List item: Buy Yourself Something Impractical

After the holidays, we returned and bought our mutual Christmas gift, mounted it in the bed of my truck and drove the hour+ back home on a particularly windy day. I was white-knuckled the entire drive. Other vehicles, on the other hand, were taking great delight in the scene they were witnessing- a giant white chicken in the back of a cartoon blue pick-up. We saw lots of cell phone cameras pointed in our direction.

Once home, it was a matter of carrying our new friend down the hill and letting it rest while I figured-out what to do about mounting it. As is the way of my people, it was over engineered. I started by measuring the length and width of the feet to determine how big the platform should be, then we removed a few agaves to make room in the determined location. The required platform was large. 56″x40″.

I dug out a place to make level and began building a form for pouring cement.

I also built a template onto which I’d install the required anchor bolts, but could only find 1/2″x10″ sold at the Home Depot. This meant boring out the bolt-downs attached to the chicken’s feet/metal skeleton and creating special pits for the anchor bolt to be encased in cement deeper than the form (since the platform was 6″ and the anchor bolts were 10″). Finally, to avoid shear and the possibility of the heavy platform sliding down the hill, I installed a couple 8″ in diameter by 30″ deep caissons using sonotubes. To prevent possible cracking/breaking, I then created rebar forms out of some I had leftover from a different project. Finally a use for that rebar bender! It was a little tricky getting the rebar to avoid blocking the irregularly spaced anchor pits.

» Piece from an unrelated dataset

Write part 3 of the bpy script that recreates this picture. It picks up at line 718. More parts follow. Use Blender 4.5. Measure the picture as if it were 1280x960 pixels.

The form was straightforward enough. I used a laminated piece of pressboard I had leftover from a shelving unit in our garage. Figured that would create a nice, smooth face. For the corners, I wanted to round them, so I attached some thick plastic we had from a halloween costume to some old gallon paint cans, then filled the gap between the form and the can with spray insulation foam. Once it dried, I removed the paint cans and left the plastic as the inside edge of the form. This would have worked well, but something about the cement mix made the plastic curl a bit during the pour and resulted in weird divots in the final cement platform. I need to live with it and shut-up about it or go fill these in someday.

Finally I was ready to pour the cement. I had calculated I’d need a tad less than 22 (60lb) bags of concrete mix. Just before getting the pour started, while preparing the bags in location to be near the mini-mixer, I discovered 5 bags had gotten wet and were now useless. I had *just* enough to meet the calculations with what I had. But no more. Out of desperation, I lined some of the bottom of the form with chunks of previously-hardened concrete from the bad bags. That would decrease *some* volume.

As it turned-out, I had exactly the right amount. To ensure I had enough time to mix and pour the full amount, I mixed it all very wet, which decreased my ability to properly round the edges. So once it was cured and I could strip the forms, I had a little breakage along the edge- naturally right in the front edge that would be the most visible. Some time with a cement grinding wheel on my angle grinder cleaned it up for the most part.

Once the forms were stripped and the platform prepped, Sylvia and I tipped the bird into place, bolted down the anchor bolts, and admired our new backyard centerpiece:

Difficulty: Mixed. On the one-hand, it wasn’t a big financial hardship overall. Mileage may vary. On the other hand, building the foundation was overkill and more taxing than need be.

Lessons learned:

  • Identify what brings you joy – This is in Marie Kondo territory, but there are just things that truly do spark joy. This giant chicken is one of them. I cannot look at it without smiling. It’s so… there. Beautifully out of place. Was it a financially sound decision? Of course not! It was an emotionally sound purchase, however.
  • Display your treasures – It’s pointless to get something that elicits positive vibes only to hide it away. Put it on display! If its a photo or painting, spend for a good frame, make room where you will see it, and add appropriate lighting. If it’s a giant chicken, 1,400 of cement and rebar will more than suffice.